## AIM OF THE EXERCISE
Please restate the following records word for word.

## THE DATA
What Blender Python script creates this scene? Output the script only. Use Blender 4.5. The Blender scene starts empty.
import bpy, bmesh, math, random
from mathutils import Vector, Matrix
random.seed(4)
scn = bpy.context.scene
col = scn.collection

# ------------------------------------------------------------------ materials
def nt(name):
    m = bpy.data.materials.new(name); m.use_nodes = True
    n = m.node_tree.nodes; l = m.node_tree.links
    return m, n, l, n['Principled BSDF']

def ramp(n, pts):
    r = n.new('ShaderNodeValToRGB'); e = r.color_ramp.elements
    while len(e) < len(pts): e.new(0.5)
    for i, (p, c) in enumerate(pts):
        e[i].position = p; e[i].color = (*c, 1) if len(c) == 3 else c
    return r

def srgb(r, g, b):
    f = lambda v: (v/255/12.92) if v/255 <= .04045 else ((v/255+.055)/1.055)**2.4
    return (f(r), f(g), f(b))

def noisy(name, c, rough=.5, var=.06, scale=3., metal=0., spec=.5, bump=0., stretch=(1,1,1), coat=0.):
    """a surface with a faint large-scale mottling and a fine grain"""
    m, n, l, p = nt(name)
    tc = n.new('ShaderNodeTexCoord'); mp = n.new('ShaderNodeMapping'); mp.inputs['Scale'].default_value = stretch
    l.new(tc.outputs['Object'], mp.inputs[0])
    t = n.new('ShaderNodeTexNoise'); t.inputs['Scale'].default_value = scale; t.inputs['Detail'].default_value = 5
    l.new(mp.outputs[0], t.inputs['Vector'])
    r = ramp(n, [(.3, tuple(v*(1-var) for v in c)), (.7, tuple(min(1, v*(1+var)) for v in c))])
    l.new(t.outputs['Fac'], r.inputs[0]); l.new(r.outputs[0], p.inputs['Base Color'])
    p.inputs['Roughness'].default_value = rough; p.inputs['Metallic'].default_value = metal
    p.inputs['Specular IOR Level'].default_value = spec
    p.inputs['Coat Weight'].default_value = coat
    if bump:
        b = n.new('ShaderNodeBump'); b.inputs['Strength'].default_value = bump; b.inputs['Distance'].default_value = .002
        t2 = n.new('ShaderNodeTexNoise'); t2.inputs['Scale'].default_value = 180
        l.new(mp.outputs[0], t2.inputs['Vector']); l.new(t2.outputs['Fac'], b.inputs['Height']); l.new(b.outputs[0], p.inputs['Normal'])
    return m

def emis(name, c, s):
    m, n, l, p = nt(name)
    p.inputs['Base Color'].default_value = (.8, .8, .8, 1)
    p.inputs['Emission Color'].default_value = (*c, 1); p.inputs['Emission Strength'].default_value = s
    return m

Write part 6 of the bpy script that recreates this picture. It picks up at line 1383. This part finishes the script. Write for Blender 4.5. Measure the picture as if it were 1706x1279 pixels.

## SOLUTION TO THIS PROBLEM
What Blender Python script creates this scene? Output the script only. Use Blender 4.5. The Blender scene starts empty.
import bpy, bmesh, math, random
from mathutils import Vector, Matrix
random.seed(4)
scn = bpy.context.scene
col = scn.collection

# ------------------------------------------------------------------ materials
def nt(name):
    m = bpy.data.materials.new(name); m.use_nodes = True
    n = m.node_tree.nodes; l = m.node_tree.links
    return m, n, l, n['Principled BSDF']

def ramp(n, pts):
    r = n.new('ShaderNodeValToRGB'); e = r.color_ramp.elements
    while len(e) < len(pts): e.new(0.5)
    for i, (p, c) in enumerate(pts):
        e[i].position = p; e[i].color = (*c, 1) if len(c) == 3 else c
    return r

def srgb(r, g, b):
    f = lambda v: (v/255/12.92) if v/255 <= .04045 else ((v/255+.055)/1.055)**2.4
    return (f(r), f(g), f(b))

def noisy(name, c, rough=.5, var=.06, scale=3., metal=0., spec=.5, bump=0., stretch=(1,1,1), coat=0.):
    """a surface with a faint large-scale mottling and a fine grain"""
    m, n, l, p = nt(name)
    tc = n.new('ShaderNodeTexCoord'); mp = n.new('ShaderNodeMapping'); mp.inputs['Scale'].default_value = stretch
    l.new(tc.outputs['Object'], mp.inputs[0])
    t = n.new('ShaderNodeTexNoise'); t.inputs['Scale'].default_value = scale; t.inputs['Detail'].default_value = 5
    l.new(mp.outputs[0], t.inputs['Vector'])
    r = ramp(n, [(.3, tuple(v*(1-var) for v in c)), (.7, tuple(min(1, v*(1+var)) for v in c))])
    l.new(t.outputs['Fac'], r.inputs[0]); l.new(r.outputs[0], p.inputs['Base Color'])
    p.inputs['Roughness'].default_value = rough; p.inputs['Metallic'].default_value = metal
    p.inputs['Specular IOR Level'].default_value = spec
    p.inputs['Coat Weight'].default_value = coat
    if bump:
        b = n.new('ShaderNodeBump'); b.inputs['Strength'].default_value = bump; b.inputs['Distance'].default_value = .002
        t2 = n.new('ShaderNodeTexNoise'); t2.inputs['Scale'].default_value = 180
        l.new(mp.outputs[0], t2.inputs['Vector']); l.new(t2.outputs['Fac'], b.inputs['Height']); l.new(b.outputs[0], p.inputs['Normal'])
    return m

def emis(name, c, s):
    m, n, l, p = nt(name)
    p.inputs['Base Color'].default_value = (.8, .8, .8, 1)
    p.inputs['Emission Color'].default_value = (*c, 1); p.inputs['Emission Strength'].default_value = s
    return m

Write part 6 of the bpy script that recreates this picture. It picks up at line 1383. This part finishes the script. Write for Blender 4.5. Measure the picture as if it were 1706x1279 pixels.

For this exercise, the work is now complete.